Even former Green Bay coach Vince Lombardi, whose reputation as a butt-kicking screamer obscured usually near superhuman perception, all but dismissed the Chiefs chances in Super Bowl IV, giving his opinion with “They have the same quarterback don’t they?”
They did and he had things on his mind. Kansas City quarterback Len Dawson’s name came up in a federal gambling probe early in the week. He would be cleared by Super Sunday. He still didn’t eat much breakfast.
NFL Films talked Chiefs coach Hank Stram into wearing a microphone. Stram’s players noticed “Henry” yapped it up a little more talkative than usual. Lucky for NFL Films. Stram’s “keep matriculating the ball down the field!” remains a code phrase identifying the speaker as a Chiefs fan, longtime NFL fan or NFL fan with a sense of history. For decades, Stram recalled, people seeing him in airports and on the street would shout “65 Toss Power Trap.”
Both teams wore shoulder patches. Minnesota’s noted the NFL’s 50th season. Kansas City’s noted the AFL’s 10th and final season.
Before the game, the first Super Bowl in New Orleans, hot air balloons with mascots of each team were to lift off from the field. Winds slung the hot air balloon with a Viking mascot into the stands. The Chiefs mascot turned off his burner.
Never did a pregame show provide a bigger hint and a half of what was to come.
Using quick hitch passes to foil Minnesota’s pass rush, Dawson drove to three Jan Stenerud field goals, including a 48-yarder on which the first soccer-style kicker in a Super Bowl set a Super Bowl length record that would stand for 24 years.
After the Vikes fumbled a kickoff, Mike Garrett scored on 65 Toss Power Trap for a 16-0 halftime lead. Minnesota had been stuffed for only 24 yards rushing.

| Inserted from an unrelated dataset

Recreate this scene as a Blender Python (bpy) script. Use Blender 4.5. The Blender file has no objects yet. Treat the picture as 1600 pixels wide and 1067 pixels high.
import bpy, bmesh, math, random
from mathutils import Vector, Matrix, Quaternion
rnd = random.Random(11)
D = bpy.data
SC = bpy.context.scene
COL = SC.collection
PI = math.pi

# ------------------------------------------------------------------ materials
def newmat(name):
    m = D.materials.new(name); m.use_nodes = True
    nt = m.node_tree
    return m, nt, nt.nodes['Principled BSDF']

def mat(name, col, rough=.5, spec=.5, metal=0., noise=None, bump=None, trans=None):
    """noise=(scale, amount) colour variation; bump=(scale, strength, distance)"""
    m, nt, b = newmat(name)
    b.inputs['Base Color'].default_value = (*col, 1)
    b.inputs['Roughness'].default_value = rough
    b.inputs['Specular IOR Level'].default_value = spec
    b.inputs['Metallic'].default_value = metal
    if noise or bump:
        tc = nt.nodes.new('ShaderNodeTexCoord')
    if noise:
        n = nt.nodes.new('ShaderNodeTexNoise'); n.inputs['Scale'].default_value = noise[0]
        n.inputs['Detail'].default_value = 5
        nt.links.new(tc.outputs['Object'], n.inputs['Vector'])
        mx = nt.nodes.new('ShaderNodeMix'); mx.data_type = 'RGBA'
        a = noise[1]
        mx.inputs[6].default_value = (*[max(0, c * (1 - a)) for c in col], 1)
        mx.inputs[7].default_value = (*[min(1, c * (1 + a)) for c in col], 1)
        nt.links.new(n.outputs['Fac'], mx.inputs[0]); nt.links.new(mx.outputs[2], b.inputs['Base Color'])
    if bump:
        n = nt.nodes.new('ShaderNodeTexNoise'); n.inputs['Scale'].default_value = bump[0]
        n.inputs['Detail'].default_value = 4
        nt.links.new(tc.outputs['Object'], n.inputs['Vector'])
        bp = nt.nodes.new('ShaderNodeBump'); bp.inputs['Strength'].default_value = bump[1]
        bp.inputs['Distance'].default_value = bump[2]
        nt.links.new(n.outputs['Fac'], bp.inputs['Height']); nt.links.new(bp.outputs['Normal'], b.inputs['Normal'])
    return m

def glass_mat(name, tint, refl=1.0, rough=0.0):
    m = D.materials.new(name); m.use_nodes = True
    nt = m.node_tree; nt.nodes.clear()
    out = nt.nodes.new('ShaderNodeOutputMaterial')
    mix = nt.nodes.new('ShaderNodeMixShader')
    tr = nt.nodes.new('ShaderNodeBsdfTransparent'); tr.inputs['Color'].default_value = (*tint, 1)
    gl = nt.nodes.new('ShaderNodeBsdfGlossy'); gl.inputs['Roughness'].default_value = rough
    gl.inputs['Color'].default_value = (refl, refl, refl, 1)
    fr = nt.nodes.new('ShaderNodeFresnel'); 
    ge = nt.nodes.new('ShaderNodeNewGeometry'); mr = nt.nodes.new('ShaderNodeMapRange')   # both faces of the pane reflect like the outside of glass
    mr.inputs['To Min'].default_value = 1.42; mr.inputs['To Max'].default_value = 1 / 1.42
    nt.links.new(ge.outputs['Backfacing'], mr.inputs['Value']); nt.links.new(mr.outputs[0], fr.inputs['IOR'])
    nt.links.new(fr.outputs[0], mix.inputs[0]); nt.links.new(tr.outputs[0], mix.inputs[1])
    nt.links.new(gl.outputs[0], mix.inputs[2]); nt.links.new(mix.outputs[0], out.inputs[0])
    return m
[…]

Smoke from the faux muskets prevented much of the crowd from seeing the NFL’s reenactment of the Battle of New Orleans at halftime. It also covered up a person losing part of his hand to a misfiring cannon.
Minnesota could relate. On defense, the Chiefs overwhelmed center Mick Tinglehoff with thick nose guard prototype Curley Culp or 6-7 Buck Buchannan. The Chiefs’ defensive size brought Kapp’s comparison to “a redwood forest” and prevented runners from seeing much action (only 67 yards).
A few months after Kansas City’s Super Bowl I loss, they drafted middle linebacker Willie Lanier. Conventional wisdom at the time held that you didn’t have black players at quarterback, center or middle linebacker, the leadership positions that ran the offense and defense.
A lot about the AFL defied “conventional wisdom.” Future Hall of Famer Lanier got one of the three interceptions of Kapp before Aaron Brown drove Kapp into the ground, shoulder first. End of the day.
The Chiefs ran wide receiver Frank Pitts on three end arounds for 37 yards. Otis Taylor turned a third quarter hitch into 46-yard catch-and-run touchdown. He bounced off cornerback Earsell Mackabee as Mackabee suffered a pinched nerve. Taylor gave Karl Kassulke crossed the goal line with a high-kicking stride, a subtle bit of showboating that told everyone the obvious: game over.
Lamar Hunt’s team won the last game any team played under the banner of Lamar Hunt’s league.
Who knew it would be another 50 years before the Chiefs Super Bowl history would continue?